Allen’s true passions were history, travel and the natural world. He and his former wife, Maggie, and son Doug spent a year following the trail of Lewis and Clark. He later spent another year on the road visiting as many of the national parks as was humanly possible in his custom VW Eurovan. 

Allen was ageless; when he was 10 years old, his very best friend and mentor was Carsten Jenssen, who was 35 years his senior. The two of them spent countless hours in and around boats in Milford Harbor and discussing the ways of the world on Molasses Hill in Egremont, Mass. When Allen made a friend, it was for life; he is survived by two dear childhood friends, Bill Thorne and Alex Langsner.

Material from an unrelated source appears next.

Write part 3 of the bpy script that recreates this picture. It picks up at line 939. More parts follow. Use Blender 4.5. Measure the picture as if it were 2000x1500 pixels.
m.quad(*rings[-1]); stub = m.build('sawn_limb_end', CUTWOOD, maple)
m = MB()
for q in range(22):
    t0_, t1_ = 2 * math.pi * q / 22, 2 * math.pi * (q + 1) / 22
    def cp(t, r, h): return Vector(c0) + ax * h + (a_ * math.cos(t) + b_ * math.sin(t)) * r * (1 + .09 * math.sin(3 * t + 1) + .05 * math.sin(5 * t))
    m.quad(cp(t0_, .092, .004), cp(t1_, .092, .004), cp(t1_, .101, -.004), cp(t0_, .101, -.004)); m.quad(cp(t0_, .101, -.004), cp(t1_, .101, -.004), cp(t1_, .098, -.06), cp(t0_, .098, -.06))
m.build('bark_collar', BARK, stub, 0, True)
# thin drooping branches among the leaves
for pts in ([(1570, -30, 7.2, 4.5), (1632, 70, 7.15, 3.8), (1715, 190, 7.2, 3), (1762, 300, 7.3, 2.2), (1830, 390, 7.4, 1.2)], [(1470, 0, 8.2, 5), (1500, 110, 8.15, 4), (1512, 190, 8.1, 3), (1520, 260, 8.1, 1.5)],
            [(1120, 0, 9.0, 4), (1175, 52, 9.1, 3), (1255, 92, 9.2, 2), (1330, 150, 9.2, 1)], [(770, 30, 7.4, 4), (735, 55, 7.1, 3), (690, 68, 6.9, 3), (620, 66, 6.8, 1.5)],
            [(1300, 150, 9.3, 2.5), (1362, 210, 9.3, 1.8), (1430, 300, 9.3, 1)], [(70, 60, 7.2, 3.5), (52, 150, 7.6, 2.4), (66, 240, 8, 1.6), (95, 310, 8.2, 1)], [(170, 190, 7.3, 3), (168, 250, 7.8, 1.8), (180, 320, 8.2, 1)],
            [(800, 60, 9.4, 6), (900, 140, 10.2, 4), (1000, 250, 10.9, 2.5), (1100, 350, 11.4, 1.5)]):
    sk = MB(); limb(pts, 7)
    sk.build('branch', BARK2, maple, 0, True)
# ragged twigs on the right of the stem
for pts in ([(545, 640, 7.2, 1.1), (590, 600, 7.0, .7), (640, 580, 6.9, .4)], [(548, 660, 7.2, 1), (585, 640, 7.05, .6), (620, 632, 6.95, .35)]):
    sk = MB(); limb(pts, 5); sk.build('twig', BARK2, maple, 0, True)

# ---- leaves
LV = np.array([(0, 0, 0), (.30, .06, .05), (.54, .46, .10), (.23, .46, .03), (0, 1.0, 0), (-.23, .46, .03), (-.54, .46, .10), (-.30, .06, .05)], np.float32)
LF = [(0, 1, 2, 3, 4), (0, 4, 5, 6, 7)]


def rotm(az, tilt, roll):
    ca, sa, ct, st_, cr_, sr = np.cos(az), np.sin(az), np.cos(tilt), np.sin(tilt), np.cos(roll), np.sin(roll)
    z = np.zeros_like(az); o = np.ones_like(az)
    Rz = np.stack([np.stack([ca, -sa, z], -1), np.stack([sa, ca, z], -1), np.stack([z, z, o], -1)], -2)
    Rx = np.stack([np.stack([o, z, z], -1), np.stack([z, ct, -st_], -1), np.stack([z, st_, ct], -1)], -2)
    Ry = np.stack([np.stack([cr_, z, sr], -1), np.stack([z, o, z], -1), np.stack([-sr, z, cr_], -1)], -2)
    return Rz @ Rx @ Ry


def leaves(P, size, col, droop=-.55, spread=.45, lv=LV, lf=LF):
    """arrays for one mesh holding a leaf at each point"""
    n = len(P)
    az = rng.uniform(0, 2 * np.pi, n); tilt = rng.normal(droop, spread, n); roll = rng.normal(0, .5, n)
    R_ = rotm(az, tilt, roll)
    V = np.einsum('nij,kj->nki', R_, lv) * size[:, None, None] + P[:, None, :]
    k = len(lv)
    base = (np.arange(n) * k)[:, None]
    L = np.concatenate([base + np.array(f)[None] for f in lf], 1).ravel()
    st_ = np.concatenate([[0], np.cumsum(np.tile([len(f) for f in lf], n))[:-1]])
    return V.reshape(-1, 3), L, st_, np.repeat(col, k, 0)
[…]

Allen was one of a kind. He didn’t always do life the easy way, but he did it his way. He gave and received great comfort through his time spent in recovery, and logged many hours in transporting others to meetings in one of a series of trusty Volvos. A number of lasting friendships were forged through his involvement in AA, which literally saved his life and gave him great purpose and a sense of belonging. 

Allen came back to his faith later in life and found a loving church family at Trinity Episcopal, Lime Rock. He took on many volunteer roles at the church and gave unselfishly of his time as Clerk of the Vestry, Stewardship Chairperson and for the last two years, Junior Warden.

A memorial service celebrating Allen’s life will be held at Trinity Episcopal, Lime Rock on Saturday, Oct. 24, at 1 p.m. If you care to make a gift in Allen’s memory, consider a gift to Trinity Lime Rock Episcopal or Doctors without Borders; both were dear to him.